Una particolare attenzione andrà data al mondo degli immigrati: un impegno di solidarietà in compagnia con loro.
Come pure andranno combattuti dalla comunità cristiana il caporalato, il lavoro malato, il lavoro mal pagato e sfruttato.
Chiediamo una rinnovata attenzione al sud, una ripresa del documento Chiesa e mezzogiorno: sviluppo nella solidarietà.
Maggiore attenzione all'impresa, una realtà che può migliorare la qualità del territorio: etica dell'impresa, responsabilità sociale, sviluppo sostenibile sono temi che andranno affrontati anche nella comunità cristiana.
Come per il lavoratore, non si può lasciare l'imprenditore da solo.
Il progetto Policoro ( evangelizzazione, formazione, reciprocità nord-sud ) è un esempio di progetti che possono essere riproposti anche in altre zone del paese, come volano e occasione di incentivo.
Anche i beni ecclesiastici sono un'opportunità per avviare con i giovani esperienze imprenditoriali e di impresa sociale.
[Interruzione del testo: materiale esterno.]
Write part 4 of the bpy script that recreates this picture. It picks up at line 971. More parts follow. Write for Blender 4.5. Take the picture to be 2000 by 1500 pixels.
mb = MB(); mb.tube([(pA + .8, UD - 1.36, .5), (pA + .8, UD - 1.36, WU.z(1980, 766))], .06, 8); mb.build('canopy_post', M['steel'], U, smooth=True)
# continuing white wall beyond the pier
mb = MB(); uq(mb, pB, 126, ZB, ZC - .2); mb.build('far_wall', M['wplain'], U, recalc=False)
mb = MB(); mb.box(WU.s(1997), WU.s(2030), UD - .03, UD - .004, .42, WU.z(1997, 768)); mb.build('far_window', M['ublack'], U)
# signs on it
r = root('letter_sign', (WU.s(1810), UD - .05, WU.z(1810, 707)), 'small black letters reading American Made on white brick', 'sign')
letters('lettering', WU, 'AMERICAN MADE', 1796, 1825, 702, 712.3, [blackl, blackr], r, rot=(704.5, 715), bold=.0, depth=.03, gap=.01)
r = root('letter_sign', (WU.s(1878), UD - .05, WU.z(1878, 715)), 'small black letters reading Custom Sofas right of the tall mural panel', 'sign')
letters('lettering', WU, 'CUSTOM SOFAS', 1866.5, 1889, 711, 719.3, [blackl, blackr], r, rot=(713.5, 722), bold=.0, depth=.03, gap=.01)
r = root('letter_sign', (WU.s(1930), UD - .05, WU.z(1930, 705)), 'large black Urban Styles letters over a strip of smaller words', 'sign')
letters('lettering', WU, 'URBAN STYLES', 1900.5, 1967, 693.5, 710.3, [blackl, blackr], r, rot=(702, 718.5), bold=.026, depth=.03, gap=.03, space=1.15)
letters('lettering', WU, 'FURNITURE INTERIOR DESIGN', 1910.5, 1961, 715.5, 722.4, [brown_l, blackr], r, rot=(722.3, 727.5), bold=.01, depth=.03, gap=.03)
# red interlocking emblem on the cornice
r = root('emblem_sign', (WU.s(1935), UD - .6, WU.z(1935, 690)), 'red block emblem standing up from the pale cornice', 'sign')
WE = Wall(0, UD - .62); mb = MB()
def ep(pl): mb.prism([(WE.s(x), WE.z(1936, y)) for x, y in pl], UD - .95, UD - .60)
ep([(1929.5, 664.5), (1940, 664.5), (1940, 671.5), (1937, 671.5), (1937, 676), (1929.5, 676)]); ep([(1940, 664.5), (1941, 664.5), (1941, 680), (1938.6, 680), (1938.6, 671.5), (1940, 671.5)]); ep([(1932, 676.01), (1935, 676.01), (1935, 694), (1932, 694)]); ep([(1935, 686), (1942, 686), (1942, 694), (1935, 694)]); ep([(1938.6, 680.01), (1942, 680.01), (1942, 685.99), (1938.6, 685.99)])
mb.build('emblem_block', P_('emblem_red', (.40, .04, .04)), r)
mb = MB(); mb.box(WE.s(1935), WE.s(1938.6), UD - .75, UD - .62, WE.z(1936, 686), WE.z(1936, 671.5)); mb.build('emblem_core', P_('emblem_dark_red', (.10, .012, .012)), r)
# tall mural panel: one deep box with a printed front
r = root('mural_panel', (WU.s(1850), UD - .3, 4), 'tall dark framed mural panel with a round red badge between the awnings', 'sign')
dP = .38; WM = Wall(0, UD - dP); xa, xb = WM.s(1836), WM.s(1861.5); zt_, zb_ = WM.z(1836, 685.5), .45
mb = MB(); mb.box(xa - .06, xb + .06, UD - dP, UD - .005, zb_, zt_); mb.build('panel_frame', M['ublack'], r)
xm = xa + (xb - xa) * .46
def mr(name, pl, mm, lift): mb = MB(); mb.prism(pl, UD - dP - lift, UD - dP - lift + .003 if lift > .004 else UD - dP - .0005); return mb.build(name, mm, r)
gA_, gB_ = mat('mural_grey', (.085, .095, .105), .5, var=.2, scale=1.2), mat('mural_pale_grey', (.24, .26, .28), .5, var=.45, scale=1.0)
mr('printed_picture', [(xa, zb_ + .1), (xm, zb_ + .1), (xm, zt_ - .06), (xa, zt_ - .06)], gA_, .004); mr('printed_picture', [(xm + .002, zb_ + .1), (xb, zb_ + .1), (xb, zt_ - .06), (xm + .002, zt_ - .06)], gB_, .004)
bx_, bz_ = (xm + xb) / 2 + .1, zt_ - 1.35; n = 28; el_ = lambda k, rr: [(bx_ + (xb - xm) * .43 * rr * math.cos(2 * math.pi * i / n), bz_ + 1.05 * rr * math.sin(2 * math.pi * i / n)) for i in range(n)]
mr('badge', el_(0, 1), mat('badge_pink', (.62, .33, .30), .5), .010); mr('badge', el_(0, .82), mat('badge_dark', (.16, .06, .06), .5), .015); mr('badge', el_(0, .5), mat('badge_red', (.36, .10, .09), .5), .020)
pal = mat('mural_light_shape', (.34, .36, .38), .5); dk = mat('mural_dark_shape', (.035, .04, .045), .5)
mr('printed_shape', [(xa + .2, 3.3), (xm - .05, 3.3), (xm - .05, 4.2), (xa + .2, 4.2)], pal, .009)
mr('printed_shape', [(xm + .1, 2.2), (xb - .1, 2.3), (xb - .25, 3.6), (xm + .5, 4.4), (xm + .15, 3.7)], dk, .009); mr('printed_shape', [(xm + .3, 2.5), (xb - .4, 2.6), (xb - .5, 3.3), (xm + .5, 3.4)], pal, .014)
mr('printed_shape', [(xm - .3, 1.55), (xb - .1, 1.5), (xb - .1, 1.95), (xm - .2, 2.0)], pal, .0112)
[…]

Infine dobbiamo farci attenti a una legislazione che aiuti la conciliazione dei tempi nella famiglia e invitare i credenti all'astensione dal consumo nel giorno della domenica.
Vorremmo infine ricordare il lavoro prezioso in casa e la risorsa del « tempo pensionato », che non sono lavoro a reddito economico ma hanno un enorme valore sociale e di valore aggiunto.